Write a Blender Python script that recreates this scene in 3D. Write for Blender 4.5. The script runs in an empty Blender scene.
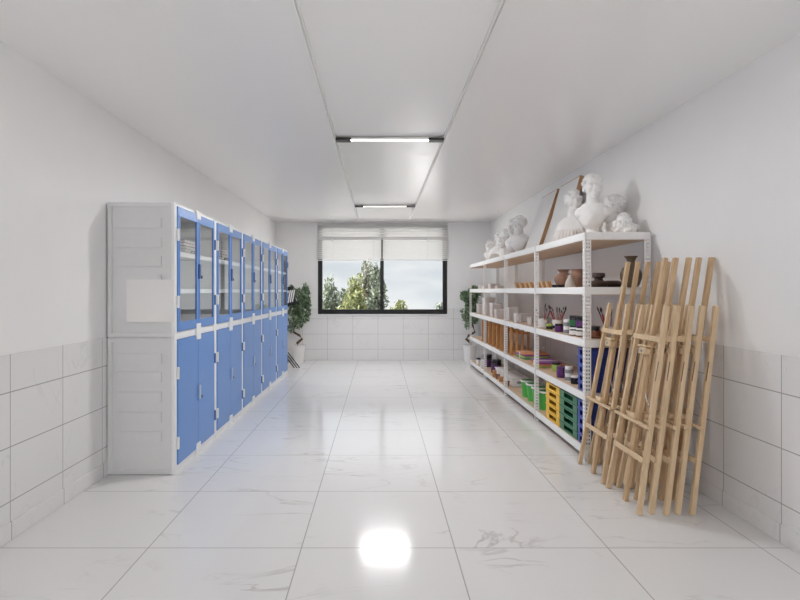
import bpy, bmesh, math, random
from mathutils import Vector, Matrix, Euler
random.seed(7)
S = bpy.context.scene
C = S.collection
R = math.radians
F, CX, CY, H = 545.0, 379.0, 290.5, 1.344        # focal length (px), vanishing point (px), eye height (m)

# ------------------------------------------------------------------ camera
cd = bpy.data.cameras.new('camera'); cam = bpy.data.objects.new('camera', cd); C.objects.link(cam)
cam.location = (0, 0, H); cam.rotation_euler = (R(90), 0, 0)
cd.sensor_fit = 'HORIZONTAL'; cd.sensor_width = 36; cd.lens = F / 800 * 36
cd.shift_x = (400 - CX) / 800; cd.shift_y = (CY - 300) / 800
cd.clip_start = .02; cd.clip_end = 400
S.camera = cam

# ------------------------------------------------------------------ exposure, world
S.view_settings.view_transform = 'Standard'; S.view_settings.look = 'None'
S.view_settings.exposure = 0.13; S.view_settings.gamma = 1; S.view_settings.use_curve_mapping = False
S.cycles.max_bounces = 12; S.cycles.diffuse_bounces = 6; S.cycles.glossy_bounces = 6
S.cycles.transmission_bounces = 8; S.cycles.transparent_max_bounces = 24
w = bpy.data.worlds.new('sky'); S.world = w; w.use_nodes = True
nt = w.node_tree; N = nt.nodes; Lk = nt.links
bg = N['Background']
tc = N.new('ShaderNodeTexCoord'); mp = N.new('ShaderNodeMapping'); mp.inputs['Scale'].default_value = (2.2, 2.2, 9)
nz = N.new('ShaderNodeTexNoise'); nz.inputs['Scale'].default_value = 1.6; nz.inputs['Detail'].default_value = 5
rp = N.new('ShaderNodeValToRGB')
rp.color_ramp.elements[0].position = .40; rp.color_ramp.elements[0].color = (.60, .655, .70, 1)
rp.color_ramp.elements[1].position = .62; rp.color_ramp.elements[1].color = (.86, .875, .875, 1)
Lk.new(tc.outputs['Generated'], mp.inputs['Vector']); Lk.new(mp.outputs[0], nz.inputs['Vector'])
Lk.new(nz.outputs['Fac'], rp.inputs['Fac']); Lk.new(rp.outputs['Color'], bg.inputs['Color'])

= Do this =
With the pictures left out, restate word for word every line of the data above, from the first down to the line that contains "S.camera = cam".

= The reply =
Write a Blender Python script that recreates this scene in 3D. Write for Blender 4.5. The script runs in an empty Blender scene.
import bpy, bmesh, math, random
from mathutils import Vector, Matrix, Euler
random.seed(7)
S = bpy.context.scene
C = S.collection
R = math.radians
F, CX, CY, H = 545.0, 379.0, 290.5, 1.344        # focal length (px), vanishing point (px), eye height (m)

# ------------------------------------------------------------------ camera
cd = bpy.data.cameras.new('camera'); cam = bpy.data.objects.new('camera', cd); C.objects.link(cam)
cam.location = (0, 0, H); cam.rotation_euler = (R(90), 0, 0)
cd.sensor_fit = 'HORIZONTAL'; cd.sensor_width = 36; cd.lens = F / 800 * 36
cd.shift_x = (400 - CX) / 800; cd.shift_y = (CY - 300) / 800
cd.clip_start = .02; cd.clip_end = 400
S.camera = cam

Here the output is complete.